Date: 2003-05-21 12:03 am (UTC)
From: [identity profile] mbarrick.livejournal.com
I really appreciate that. Sheesh - I should have listened to *you* in the first place regarding this particular matter (you probably don't remember what you said, but suffice to say it was good advice and if I had followed it everyone involved would have been spared a lot of grief). It seemed so promising, yet it all went so horribly wrong...

I should be totally clear that I didn't **see** anything happen either, that it was just a suspicious circumstance and could easily have been an accident. I guess what it really comes down to is that various things leading up to this have so degraded my opinion of this person that I'm more inclined to presume malice than a simple accident. The thought wouldn't have even occurred to me two years ago. *sigh*

Bah.

Date: 2003-05-21 07:22 am (UTC)
From: [identity profile] valerian.livejournal.com
With every vindictive move she makes herself look more ridiculous. Remember the tin plate ashtray on her balcony (with the pictures of her ex in it, even 3 years after the fact)? It's sad, really. This isn't over by a long shot. Remember, the sun shines out of her ass, and she can do no wrong...

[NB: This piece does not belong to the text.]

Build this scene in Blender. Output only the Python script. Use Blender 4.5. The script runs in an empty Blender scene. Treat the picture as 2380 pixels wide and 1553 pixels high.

Regardless of all this stupid crap, you rock my world, babe!!!

Plunket and MacLean

Date: 2003-05-21 10:38 am (UTC)
From: [identity profile] mbarrick.livejournal.com
If she insists on treating me like a bastard in all this then at the very least I will be the bastard with style.

Re:

Date: 2003-05-21 08:25 pm (UTC)
From: [identity profile] lady-maleficent.livejournal.com
i vaguely remember saying something... you may need to remind me, but o.k., thanks!! but really, how are you to *really* know where things are going to lead...?

i am surprised more and more by her to be frank...

Date: 2003-05-21 11:54 pm (UTC)
From: [identity profile] mbarrick.livejournal.com
Of course you never know how things are going to turn out going in, but you can look back and say, "If only I had listened." ;-)

Re:

Date: 2003-05-22 12:03 am (UTC)
From: [identity profile] lady-maleficent.livejournal.com
yeah, i know. :)

Date: 2003-05-20 11:36 pm (UTC)
From: [identity profile] cheekydevil.livejournal.com
That is *very* annoying. Holding a grudge is one thing, but making a physical statement of it every time you overlap geographically with the person you hold the grudge with? That seems like way more effort than it can possibly be worth, and puts the responsibility for keeping the grudge going as much with that person as the one they might have the problem with in the first place. WHY go to that effort?

Date: 2003-05-21 07:11 am (UTC)
From: [identity profile] valerian.livejournal.com
And it also seems terribly immature, no?

sideless

Date: 2003-05-21 08:51 am (UTC)
From: [identity profile] kitsune-13.livejournal.com
as you know, we aren't picking sides, and are still friends with both factions in this debacle.
We're hoping that this will one day be over, and everyone can go back to being friends again. We're in agreement with Neener's post here.

Re: sideless

Date: 2003-05-21 09:57 am (UTC)
From: [identity profile] mbarrick.livejournal.com
If you are sideless does that mean you are well-rounded? ;-)

Honestly I don't see any reason for her gripe other than an unfocussed malice looking for a target. Despite being convinced from the get-go it would fail (as I learned later from a reliable source) she set us up nonetheless. She rebuffed any overtures of friendship on my part, rarely visited, and went out of her way to get me in hot water more than once. She bided her time until her opportunity to play the indignant friend arrived.

Re: sideless

Date: 2003-05-21 08:31 pm (UTC)
From: [identity profile] lady-maleficent.livejournal.com
i don't really know the whole story, in fact if i said anything about it, it would probably be like playing telephone... everything always gets so twisted up. whatever the initial incident was does not matter to me. what does matter however is the fact that the issue has progessed to this date only growing hungrier and bigger. time to move on.

Hungrier and bigger

Date: 2003-05-21 11:49 pm (UTC)
From: [identity profile] mbarrick.livejournal.com
Just so. No one knows the whole story. Whether the drink that served to catalyze this was spilled on purpose or by accident, thinking about it has served to punctuate how tired I've grown of this.